Kentucky really, really dislikes the Obama administration’s Clean Power Plan, which requires every state to limit its power-plant emissions. The state has a law prohibiting it from complying with the plan through any system-wide changes. Its senior senator, Mitch McConnell, is leading a campaign of massive resistance nationwide. On the other hand, Kentucky might end up complying anyway. As Naveena Sadasivam reports, economic forces are closing enough power plants to likely bring the state’s emissions in under the Environmental Protection Agency’s proposed targets. Cheap natural gas is replacing coal, and more than a quarter of the state’s coal-fired power plants have either shut down or are expected to within the next two years. It may actually wind up reducing its greenhouse-gas emissions of its own accord by more than what Obama’s socialistic bureaucrats would even require.
So, is the EPA’s plan, which sets emissions-reduction targets for every state, too weak? Is Kentucky crazy? Maybe neither.
In Politico, Mike Grunwald makes the case that the Clean Power Plan is pathetically feeble. Grunwald’s story is headlined, “5 reasons Obama’s transformative power plan won’t transform anything.” The core of his argument demonstrates that the emissions targets are “pretty weak.” What’s happening in Kentucky is fairly indicative of what’s happening in other states. The rapid decline of coal, and the rapidly falling price of solar power, are reshaping the energy mix faster than the EPA requires. “The Sierra Club’s Beyond Coal campaign is almost on schedule to achieve its goal of retiring every U.S. coal plant by 2030,” he suggests, “yet the EPA plan projects that 30 percent of our power will still come from coal that year.”

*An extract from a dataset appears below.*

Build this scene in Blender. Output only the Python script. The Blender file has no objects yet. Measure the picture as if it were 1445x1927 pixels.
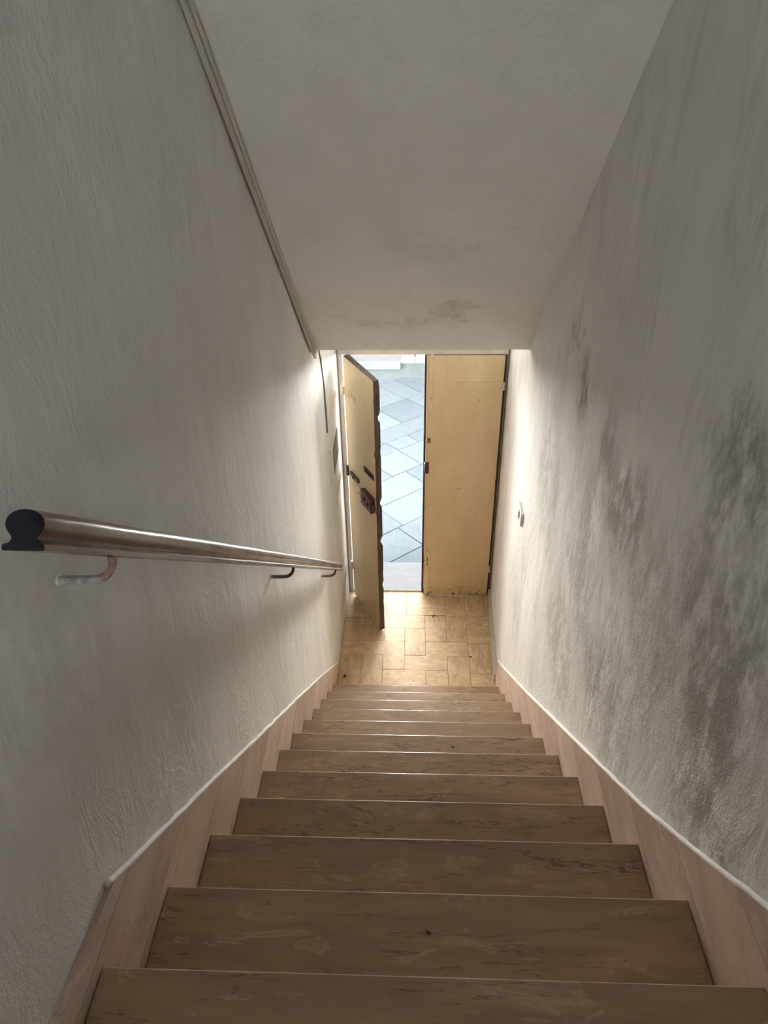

Grunwald is right that Obama’s emissions targets are unambitious. He’s wrong that the plan won’t transform anything.
First, the political barriers to enacting the plan are steep. Phillip Wallach and Curtlyn Kramer at Brookings have a new paper analyzing the Clean Power Plan. Wallach and Kramer, unlike Grunwald, don’t analyze the economic costs of hitting the EPA’s targets. Instead, their paper examines the comments that the states have submitted in response to the EPA’s plan. There are lots of complaints, and even many Democratic states are angling for more favorable treatment. Their bracing conclusion is that, “given the range of concerns expressed by state environmental agencies, there is every reason to expect that serious difficulties await the final rule.”
Wallach and Kramer seem to be describing a completely different plan than the one Grunwald is, but they’re not. Even small emissions cuts can cause a political backlash. The downside of implementing a state-by-state plan to reduce emissions, rather than simply introducing sweeping national standards, is that it requires 50 different sets of negotiations. Even the bluest states have little incentive to just go along.
Second, the purpose of the Clean Power Plan is to set the stage for an international agreement. The U.S., which has emitted more greenhouse gases than any other country, is not going to have the standing to persuade developing economies to skip the cheap dirty energy path to industrialization it took unless it complies with its reduction targets. But as long as the U.S. can hit its targets — or make the case that it will — it can probably make the agreement it needs. Going beyond its targets won’t do much to help the negotiators in Paris this summer. Grunwald does concede, “The rules should also bolster Obama’s negotiators in this year’s global climate talks in Paris.” He allows this in a single sentence, but that is not incidental — it’s the whole point of the Clean Power Plan.
Third, there is room for growth. The emissions reductions likely to come out of this year’s agreement are going to be far too weak to limit severe effects of climate change. The targets are going to have to get more aggressive over time. Brad Plumer lays out lots of new ways the Obama administration, and a prospective Clinton administration, could ratchet down carbon emissions more in other areas.
But the Obama administration’s strategy is a template that, if successful, could be built upon in the future. The first step is to institute a creative new regulatory method and have it survive political and legal challenges. The next step is to leverage that plan into an international agreement. Once the framework is in place, it won’t be hard to tighten up the targets over time, especially if the cost of clean energy technology continues to fall — which, in recent years, has happened at an astonishing pace.
And this explains why the spokespeople for the coal industry are so determined to destroy Obama’s Clean Power Plan, gentle though it may be. Obama is starting the United States on a regulatory and diplomatic path that, if successful, will reshape its energy system. McConnell and the coal industry know that their best chance to defeat it is to strangle it in its crib.